Apesar do tom vermelho de sangue do relato novelístico de Judite, o livro é encantador. Por meio de uma saga sangrenta e cruel, o autor sagrado relata como Deus é fiel e não abandona seu povo, convidando sua gente a se manter fiel à aliança e a confiar no Senhor sob qualquer hipótese, por mais cruel e difícil que a situação da vida pareça. E pra nós, o que diz o Livro de Judite? Diz muito, muito mesmo. Para vencer as pelejas da vida, não bastam nossa força e nosso vigor. É preciso contar com a força de Deus. Cumpre-se então, o que mais tarde dirá o apóstolo Paulo: “É quando sou fraco que sou forte”.
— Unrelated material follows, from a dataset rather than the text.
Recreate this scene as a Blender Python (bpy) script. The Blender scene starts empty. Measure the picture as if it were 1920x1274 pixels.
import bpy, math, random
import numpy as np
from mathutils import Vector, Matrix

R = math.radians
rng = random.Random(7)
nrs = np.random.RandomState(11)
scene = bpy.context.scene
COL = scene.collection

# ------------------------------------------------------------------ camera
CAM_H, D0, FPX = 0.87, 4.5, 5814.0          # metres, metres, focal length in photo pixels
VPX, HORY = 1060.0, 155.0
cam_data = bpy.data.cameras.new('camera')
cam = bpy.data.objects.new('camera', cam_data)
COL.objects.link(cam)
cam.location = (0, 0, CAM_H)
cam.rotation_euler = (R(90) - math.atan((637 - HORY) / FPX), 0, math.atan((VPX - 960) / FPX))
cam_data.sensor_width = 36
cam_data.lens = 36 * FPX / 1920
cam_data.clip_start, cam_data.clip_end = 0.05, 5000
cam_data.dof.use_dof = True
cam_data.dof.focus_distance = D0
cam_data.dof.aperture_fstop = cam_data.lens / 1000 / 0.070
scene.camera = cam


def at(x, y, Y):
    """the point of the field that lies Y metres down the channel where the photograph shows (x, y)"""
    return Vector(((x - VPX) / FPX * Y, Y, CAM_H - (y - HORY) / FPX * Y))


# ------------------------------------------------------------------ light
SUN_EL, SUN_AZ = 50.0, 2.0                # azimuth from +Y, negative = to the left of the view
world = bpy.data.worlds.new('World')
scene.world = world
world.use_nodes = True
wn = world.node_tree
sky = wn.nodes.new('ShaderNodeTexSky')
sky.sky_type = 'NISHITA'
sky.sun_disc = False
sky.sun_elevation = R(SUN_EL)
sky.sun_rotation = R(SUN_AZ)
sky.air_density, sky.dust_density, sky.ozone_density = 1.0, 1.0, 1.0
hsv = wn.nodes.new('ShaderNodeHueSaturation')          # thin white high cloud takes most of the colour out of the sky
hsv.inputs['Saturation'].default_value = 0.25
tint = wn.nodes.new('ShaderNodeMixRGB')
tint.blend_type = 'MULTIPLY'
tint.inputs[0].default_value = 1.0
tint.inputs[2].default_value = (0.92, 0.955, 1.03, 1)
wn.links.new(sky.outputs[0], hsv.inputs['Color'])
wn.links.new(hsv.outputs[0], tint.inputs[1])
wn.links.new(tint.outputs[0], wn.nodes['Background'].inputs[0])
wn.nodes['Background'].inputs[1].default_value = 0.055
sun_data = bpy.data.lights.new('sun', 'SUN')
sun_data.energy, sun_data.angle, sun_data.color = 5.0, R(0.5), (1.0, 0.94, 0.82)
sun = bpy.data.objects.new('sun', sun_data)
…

[2] Nabucodonosor não foi rei da Assíria, mas da Babilônia. Trata-se possivelmente de um conhecimento histórico equivocado do autor ou de um recurso literário para indicar o pior rei, unido ao pior povo. A Assíria, o pior povo, dominou o Reino do Norte (Israel – capital Samaria) em 722 aC e Nabucodonosor, o pior rei, destruiu o Reino do Sul (Judá – capital Jerusalém) em 598 aC.
[3] A cidade do embate, não conhecida da geografia, mas que quer dizer Virgem Jerusalém (cf. Is ), simbolizando a condição de pertença dessa gente ao Senhor.